Take Harvard and MIT Classes for Free!

by Salary.com Staff - Original publish date: May 6, 2012

Two of the country's premier academic institutions -- the Massachusetts Institute of Technology and Harvard University -- have joined forces to launch an online education initiative that might just "reinvent education," according to Anant Agarwal, president of the new program.

Dubbed edX, the program is based on MITx, a similar initiative launched by the science and technology school earlier this year. EdX will act as a sort of umbrella organization, allowing participating institutions to offer free, online courses from their curricula. Harvard and MIT are the initial partners in the program, but already other universities are expressing interest in participating, Agarwal said.

"We've had an extraordinary amount of interest from a large number of universities, in the United States and around the world," he said.

There will be no admissions requirements; anyone with an internet connection and the drive to learn can enroll. The online courses are intended to be as rigorous as the versions offered to full-time students at Harvard and MIT. The online learning software platform used by edX was developed at MIT; courses will include videos, reading materials, and discussion forums that allow students to interact with instructors and each other.

Upon completion of courses, students will be able to pay a small fee to receive a certificate attesting that they mastered that material.

Agarwal expects edX to help spark progress in an educational system he said has not made any meaningful changes for a very long time.

"Colored chalk is one of the bigger inventions," he joked. "But computing technology has really changed the landscape of everything."
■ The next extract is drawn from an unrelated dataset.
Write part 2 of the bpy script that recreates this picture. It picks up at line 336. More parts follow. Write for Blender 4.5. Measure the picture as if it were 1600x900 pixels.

For students, the model will give would-be learners in any location and of any income level access to world-class course materials. For the institutions, the online platform allows them to assess what is effective in their instructional strategies and what can be improved.

"We have the opportunity to really understand how students are learning, what’s working, what’s not working," Agarwal said. "We can do research and analysis and, based on that, improve and advance the technology."

As MIT and Harvard roll out their joint initiative, a new study confirms the educational potential of online learning. Ithaka S+R, a digital education consulting firm, split university statistics students into two groups; one took the course in a classroom setting, while the other took a "hybrid" approach that included online instruction and limited classroom time.

The results suggest that, at least in some contexts, online education can be at least as effective as classroom-based courses. At the end of the term, the two groups scored approximately the same on three different measures of learning. And the group that took the hybrid course got to those scores more efficiently: They spent 1.7 fewer hours on coursework.

Though this report represents one of the first large-scale randomized studies of online education, the findings are promising for Agarwal, who predicts that projects like edX have the potential to "change the world."